At its core, this is about professional and political agency. Educators must refuse to be “content managers” and insist on being pedagogical thinkers. This is especially important in distance learning contexts, where the technology can easily overshadow the pedagogy.

Institutional Change Requires Pedagogical Dialogue

Transitions between VLEs are often framed as technical projects. But they are pedagogical interventions whether we name them as such or not. Institutions must therefore create space for educators to interrogate - not just adopt - the tools they are given.

This means:

  • Creating communities of practice where educators share and reflect on divergent uses of the platform.
  • Recognising the labour involved in resisting defaults and building more intentional courses.
  • Supporting experimentation and even failure, as signs of a living pedagogical culture.

A Freirean approach calls for dialogue not just with students, but among colleagues. As bell hooks (1994) writes, “education as the practice of freedom” begins with talking honestly about what we are doing, why we are doing it, and how it might be otherwise.

Conclusion: Teaching as a Political Act

When universities change platforms, they often talk about cost, support, and student satisfaction. Rarely do we talk about pedagogy. Rarer still is any mention of politics. But teaching is a political act - especially when mediated by digital platforms.
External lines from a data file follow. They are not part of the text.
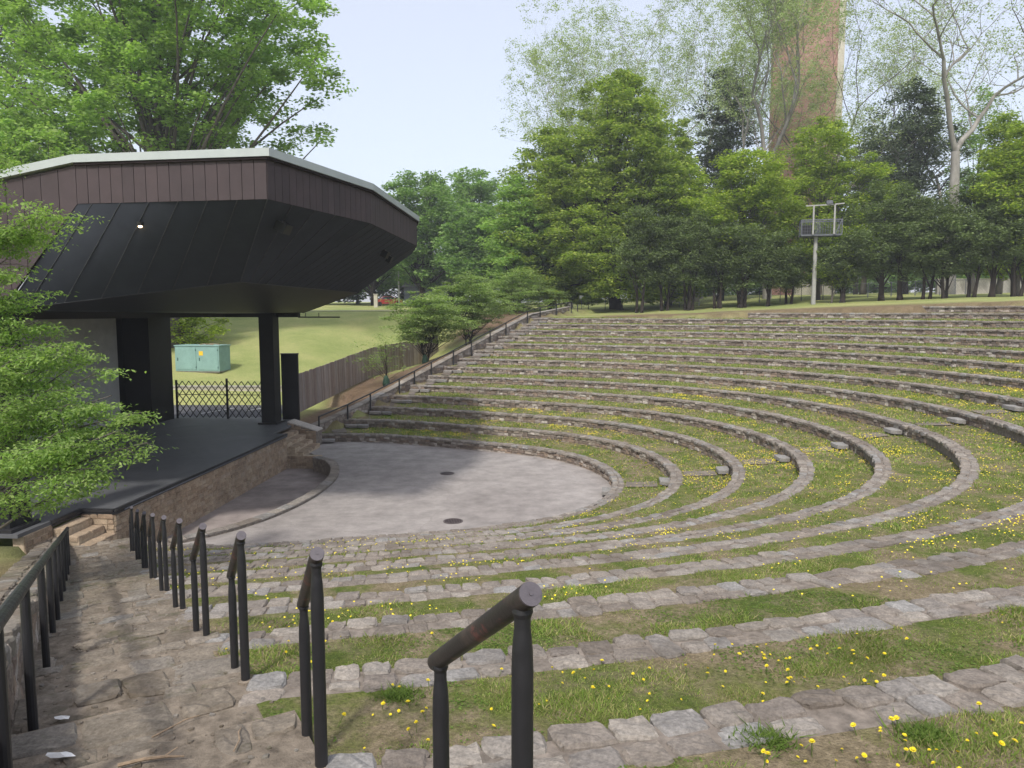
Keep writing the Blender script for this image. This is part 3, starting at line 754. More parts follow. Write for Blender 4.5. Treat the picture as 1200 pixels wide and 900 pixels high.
# fascia boards with narrow gaps in front of a dark backing
fb = LMB(); bk = LMB()
def boards(Pa, Pb, zt, zb_fn, wd=.31):
    Pa = np.array(sp(*Pa)); Pb = np.array(sp(*Pb)); Lb = np.linalg.norm(Pb - Pa); d_ = (Pb - Pa) / Lb; n_ = np.array([d_[1], -d_[0]])
    c_ = np.array(sp(0, 0))
    if np.dot(n_, Pa - c_) < 0: n_ = -n_
    k = max(1, int(Lb / wd)); w = Lb / k
    for i in range(k):
        a = i * w + .008; b = (i + 1) * w - .008; pr = .012 + rng.uniform(0, .004)
        v = []
        for l in (a, b):
            zt_ = zt(l / Lb) if callable(zt) else zt
            for o_, z in ((0, zb_fn(l / Lb)), (pr, zb_fn(l / Lb)), (pr, zt_), (0, zt_)):
                q = Pa + d_ * l + n_ * o_; v.append((q[0], q[1], z))
        fb.add(v, [(0, 1, 2, 3), (7, 6, 5, 4), (0, 4, 5, 1), (1, 5, 6, 2), (2, 6, 7, 3), (3, 7, 4, 0)])
    v = []
    for l, o_ in ((0, 0), (Lb, 0)):
        q = Pa + d_ * l - n_ * .003; q2 = q - n_ * .08; f_ = l / Lb
        zt_ = zt(f_) if callable(zt) else zt
        v += [(q[0], q[1], zb_fn(f_)), (q[0], q[1], zt_), (q2[0], q2[1], zt_), (q2[0], q2[1], zb_fn(f_))]
    bk.add(v, [(0, 1, 2, 3), (7, 6, 5, 4), (0, 4, 5, 1), (1, 5, 6, 2), (2, 6, 7, 3), (3, 7, 4, 0)])
for p, q in zip(Rf[:-1], Rf[1:]): boards(p, q, ZE - .06, lambda f: ZF)
# side wings: brown boards running back from the front corners with a slanted lower front edge
for sgn, c0 in ((-1, (-8.35, .26)), (1, (8.5, .26))):
    far_ = (c0[0], -9.4)
    zt = lambda f: ZE - .06 + (backz - .25 - ZE + .02) * f
    def zb(f):
        b = .26 - 9.66 * f; return ZF - (ZF - 6.8) * min(1, max(0, (.26 - b) / 2.3))
    K_ = 20
    for i in range(K_):
        f0, f1 = i / K_, (i + 1) / K_
        if i and i * 9.66 / K_ > 2.9: break
        pa = (c0[0], .26 - 9.66 * f0); pb = (c0[0], .26 - 9.66 * f1)
        boards(pa, pb, lambda f, f0=f0, f1=f1: zt(f0 + (f1 - f0) * f), lambda f, f0=f0, f1=f1: zb(f0 + (f1 - f0) * f), .25)
    i0 = i
    boards((c0[0], .26 - 9.66 * i0 / K_), far_, lambda f: zt(i0 / K_ + (1 - i0 / K_) * f), lambda f: 6.8)
fb.build('fascia_boards', M['fascia'], cn); bk.build('fascia_backing', M['dark'], cn)
# soffit
low = dict(Al=P3((-6.0, 3.5), 7.65), Bl=P3((6.3, 3.6), 7.65), K1=P3((-8.28, -1.95), 6.84), K2=P3((10.2, -.4), 6.72), D1=P3((-8.28, -9.4), 6.66), D2=P3((10.2, -9.5), 6.62))
fbm_ = [P3(p, ZF + .01) for p in Rf]
so = LMB()
def fan(pts): 
    so.add(pts, [tuple(range(len(pts)))] if len(pts) < 5 else [(0, i, i + 1) for i in range(1, len(pts) - 1)])
Ct, At, Bt, B2t, A2t, C2t = fbm_
def lerp(a, b, f): return a + (b - a) * f
def patch(p00, p10, p11, p01, n=10):
    V = [(p00 * (1 - u) + p10 * u) * (1 - v) + (p01 * (1 - u) + p11 * u) * v for u in np.linspace(0, 1, n + 1) for v in np.linspace(0, 1, n + 1)]
    so.add(V, [(i * (n + 1) + j, (i + 1) * (n + 1) + j, (i + 1) * (n + 1) + j + 1, i * (n + 1) + j + 1) for i in range(n) for j in range(n)])
qa = lerp(low['Al'], low['Bl'], .25); qb = lerp(low['Al'], low['Bl'], .85)
patch(Ct, At, low['Al'], low['K1']); patch(At, Bt, qa, low['Al']); patch(Bt, B2t, qb, qa); patch(B2t, A2t, low['Bl'], qb); patch(A2t, C2t, low['K2'], low['Bl'])
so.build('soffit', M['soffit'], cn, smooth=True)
ce = LMB(); ce.add([low['Al'], low['Bl'], low['K2'], low['D2'], low['D1'], low['K1']], [(0, 1, 2), (0, 2, 5), (5, 2, 3), (5, 3, 4)]); 
ce.build('ceiling', M['blackwall'], cn)
# seams of the soffit boards
se = LMB()
def seam(p, q, c, w=.03):
    out_ = np.array([0, 0, -.012]); se.bar(p + out_, q + out_, w, .012)
def lerp(a, b, f): return a + (b - a) * f
for f in np.linspace(.08, 1, 7): seam(lerp(Ct, At, f), lerp(low['K1'], low['Al'], f), 0, .025)
for f in np.linspace(.2, 1, 5): seam(lerp(At, Bt, f), lerp(low['Al'], low['Bl'], f * .25), 0)
for f in np.linspace(.1, 1, 10): seam(lerp(Bt, B2t, f), lerp(low['Al'], low['Bl'], .25 + .6 * f), 0)
for f in np.linspace(.25, .9, 4): seam(lerp(B2t, A2t, f), lerp(low['Al'], low['Bl'], .85 + .15 * f), 0)
for p, q in ((low['K1'], low['Al']), (low['Al'], low['Bl']), (low['Bl'], low['K2'])): seam(p, q, 0, .05)
se.build('seams', M['seam'], cn)
bm_ = LMB(); bm_.box((P3((.9, -4.5), 6.66)), (17.5, .5, .28), (*SU, 0)); bm_.box(P3((9.9, -5), 6.66), (9, .4, .32), (*SN, 0)); bm_.box(P3((-8.05, -5.8), 6.64), (7.4, .4, .32), (*SN, 0))
bm_.build('beam', M['blackwall'], cn)
def column(a, b, w, dpt, label, z1=6.7):
    t_ = thing('column', label, 'column', (*sp(a, b), ZS))
    mb = MB(); q = .02; z = z1 - ZS
    mb.box((0, 0, z / 2), (w, dpt, z)); o1 = mb.build('shaft', M['blackwall'], t_)
    mb = MB(); mb.box((0, 0, .045), (w + .3, dpt + .3, .09)); mb.build('base_plate', M['black'], t_)
    t_.rotation_euler = (0, 0, math.atan2(SN[1], SN[0]))
    return t_
column(9.55, -1.95, .72, .8, 'black square column at the far front corner of the stage')
column(-9.0, -1.75, .8, .8, 'black square column at the near front corner of the stage behind leaves')
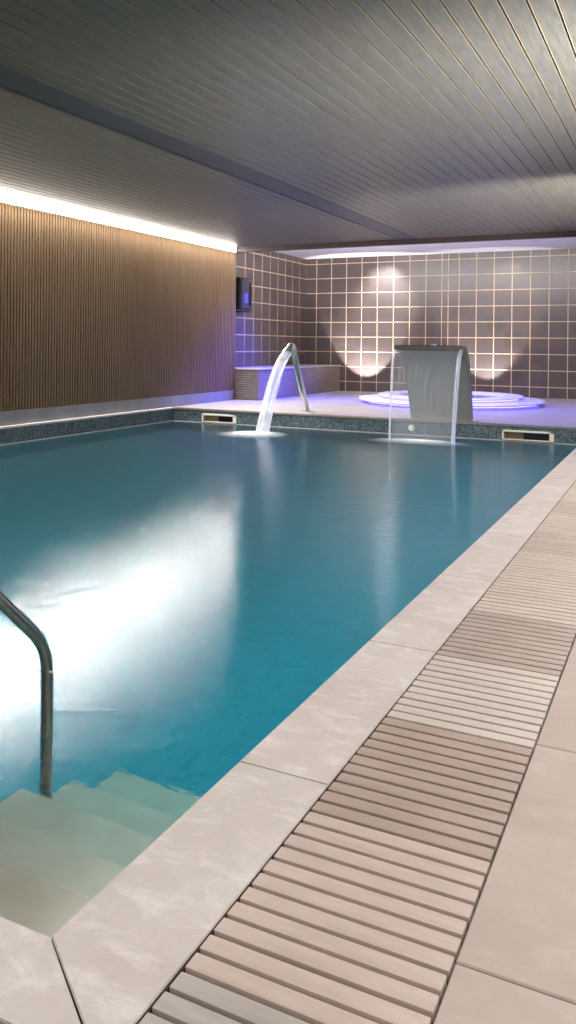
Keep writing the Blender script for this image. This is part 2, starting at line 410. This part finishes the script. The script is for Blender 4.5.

To teach against the interface is not to reject Canvas or Blackboard wholesale, but to approach them critically. To see their limitations. To resist their defaults. And to find, in the small choices of design and interaction, space for something freer, messier, and more human.

Let us not only migrate content - we must migrate consciousness. From the passive to the active. From the managed to the intentional. From the default to the possible.

References

  • Freire, P. (1996). Pedagogy of the Oppressed New revised ed. London: Penguin.
  • Giroux, H. A. (2011). On Critical Pedagogy. London: Bloomsbury.
  • hooks, b. (1994). Teaching to Transgress: Education as the Practice of Freedom. New York: Routledge.
  • Stommel, J. (2014). Critical Digital Pedagogy: A Definition. Hybrid Pedagogy. Available at https://hybridpedagogy.org/critical-digital-pedagogy-definition/ (Accessed: 17 April 2025).
  • van Dijck, J., Poell, T., & de Waal, M. (2018). The Platform Society: Public Values in a Connective World. Oxford: Oxford University Press.